İNTİHAR ORMANI
İnsanın yaşamı boyunca yaşadığı acılarla baş edebilmesinin yolu unutabilmesidir. Kayıpları, çaresiz anları, yoksunlukları unutamasa nasıl yola devam edebilir insan? Öyleyse unutmak bir lütuf mudur bizler için? Peki, bizleri yaşama bağlayan her şeyi, sevdiklerimizi hatta sevme hissini unutmak söz konusuysa bunu da lütuf olarak görebilir miyiz?
İntihar Ormanı; “Unutmak mı daha zor yoksa unutulmak mı?” sorusu ekseninde kurgulanmış, sonu daha ilk sayfada yazılmış bir hikâye. Adıyla müsemma olmayan ve hayattaki tek başarısını direnişçi bir babanın oğlu, İz gibi bir kadının da sevgilisi olmakta gören 34 yaşındaki Umut ile Umut’un bütün eksiklerini tek başına tamamlayan İz’in hikâyesi…
Başıma gelirse dünyam yıkılır dediği şey başına geldiğinde bir insanın neler yapabileceğinin, sınırlarını ne kadar zorlayabileceğinin, hayatla ölüm arasında bir karar vermek zorunda kalırsa hangisini seçeceğinin hikâyesi.
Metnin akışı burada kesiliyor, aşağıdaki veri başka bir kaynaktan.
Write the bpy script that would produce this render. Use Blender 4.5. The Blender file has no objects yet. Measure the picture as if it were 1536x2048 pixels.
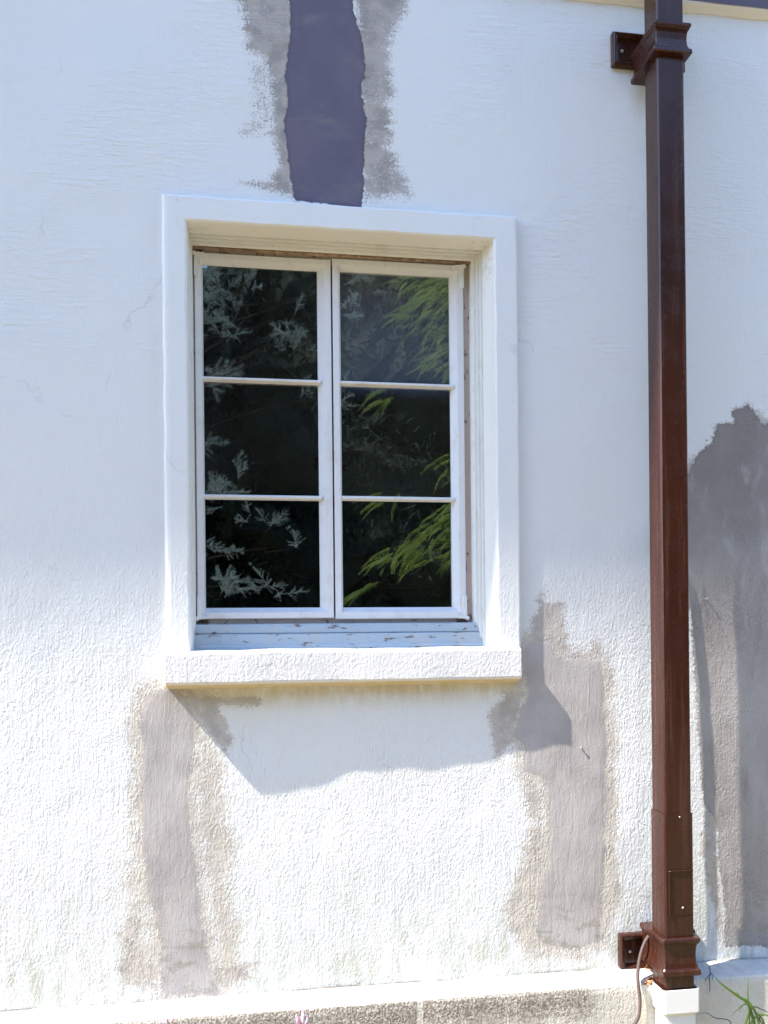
import bpy, math, random
import numpy as np
from mathutils import Vector, Matrix
random.seed(7)
RNG = np.random.default_rng(7)
S = bpy.context.scene
COL = S.collection

# ------------------------------------------------------------------ camera
FPX, CAMY, CAMZ, YAW, ROLL, SH = 1700.0, -2.412, 1.50, 0.1495, -0.0100, 251.8
_F = Vector((math.sin(YAW), math.cos(YAW), 0)); _R0 = Vector((math.cos(YAW), -math.sin(YAW), 0)); _U0 = Vector((0, 0, 1))
_R = _R0*math.cos(ROLL) + _U0*math.sin(ROLL); _U = _U0*math.cos(ROLL) - _R0*math.sin(ROLL)
cd = bpy.data.cameras.new('camera'); cam = bpy.data.objects.new('camera', cd); COL.objects.link(cam)
cd.sensor_fit = 'VERTICAL'; cd.sensor_height = 36.0; cd.lens = 36.0*FPX/2048.0
cd.shift_y = SH/2048.0; cd.clip_start = .05; cd.clip_end = 500
m = Matrix((( _R.x, _U.x, -_F.x, 0), (_R.y, _U.y, -_F.y, CAMY), (_R.z, _U.z, -_F.z, CAMZ), (0, 0, 0, 1)))
cam.matrix_world = m
S.camera = cam
S.render.resolution_x = 768; S.render.resolution_y = 1024

def P(px, py, y=0.0):
    """world point on the vertical plane at depth y measured at a point of the survey photo"""
    d = _F*FPX + _R*(px-768.0) - _U*(py-1024.0-SH)
    t = (y-CAMY)/d.y
    return Vector((d.x*t, y, CAMZ + d.z*t))
def PX(px, py, y=0.0): return P(px, py, y).x
def PZ(px, py, y=0.0): return P(px, py, y).z

# ------------------------------------------------------------------ world, sun, exposure
SUNV = Vector((-4.0, -1.0, 5.1)).normalized()       # towards the sun
W = bpy.data.worlds.new('World'); S.world = W; W.use_nodes = True
nt = W.node_tree; bg = nt.nodes['Background']
sky = nt.nodes.new('ShaderNodeTexSky'); sky.sky_type = 'NISHITA'; sky.sun_disc = False
sky.sun_elevation = math.asin(SUNV.z); sky.sun_rotation = math.atan2(SUNV.x, SUNV.y)
sky.air_density = 1.0; sky.dust_density = 0.3; sky.ozone_density = 3.0
nt.links.new(sky.outputs[0], bg.inputs[0]); bg.inputs[1].default_value = 0.15
sl = bpy.data.lights.new('sun', 'SUN'); sl.energy = 2.4; sl.angle = math.radians(0.53); sl.color = (1.0, .925, .81)
so = bpy.data.objects.new('sun', sl); COL.objects.link(so); so.rotation_euler = SUNV.to_track_quat('Z', 'Y').to_euler()
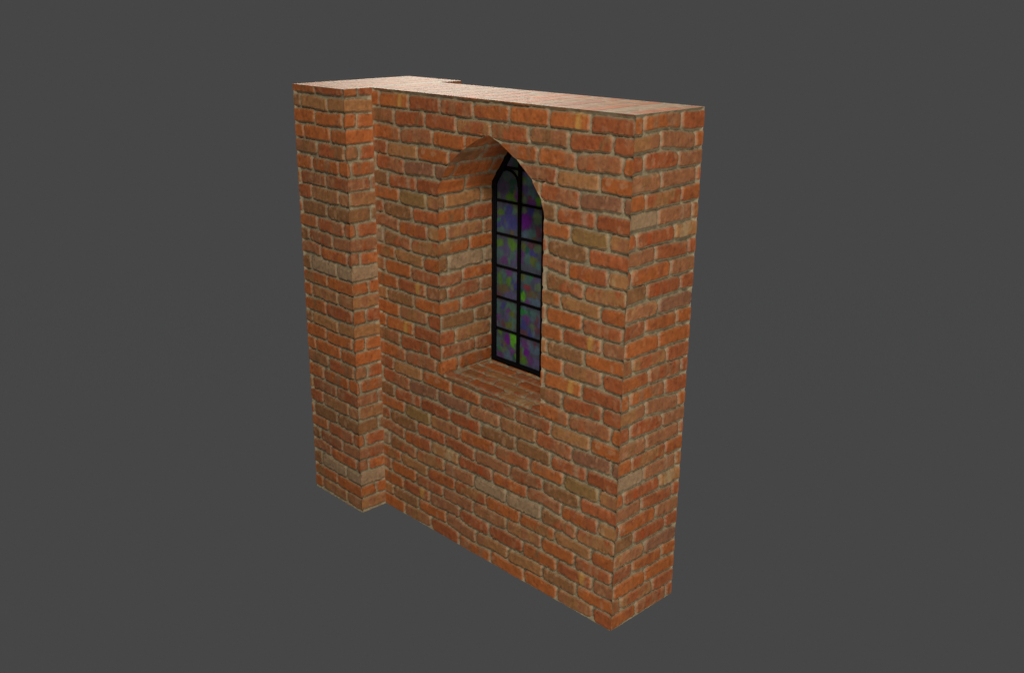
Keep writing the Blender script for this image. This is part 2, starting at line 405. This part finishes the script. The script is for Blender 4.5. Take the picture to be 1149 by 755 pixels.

Unutanla unutulanın hikâyesi.
Ezgi Durmuş’un yazdığı İntihar Ormanı Destek Yayınları’ndan çıktı.
Arka Kapak Yazısı:
“ŞİMDİ ANİDEN ÖLSEM OTOPSİ RAPORUMDA BİNLERCE CÜMLE ÇIKAR, SÖYLEMEYİP İÇİME ATTIĞIM. SUSMAK DA BİR ÇEŞİT İNTİHARMIŞ MEĞER.”
Düşüncesine dahi katlanamayıp başına gelirse öleceğini sandığı her şeye alışıyor insan. Dayanamam dediğin ne varsa ayağına yarım numara küçük bir ayakkabıyla uzun mesafe yürümek kadar canını acıtıyor en fazla. Ölümün en onursuz şekli belki de acıya alışmak. Acıya direnmekten bahsetmiyorum. Direnmek, acının varlığını kabullenmeyi gerektirir. Oysa alıştığın şeyin varlığını da kanıksarsın. Mücadele yoktur direnmekteki gibi. Boyun eğersin.
Hatta bir zaman gelir, varlığını umursamazsın bile. Ben bu acıya alışmak yerine kıvranarak ölmeyi dilerdim.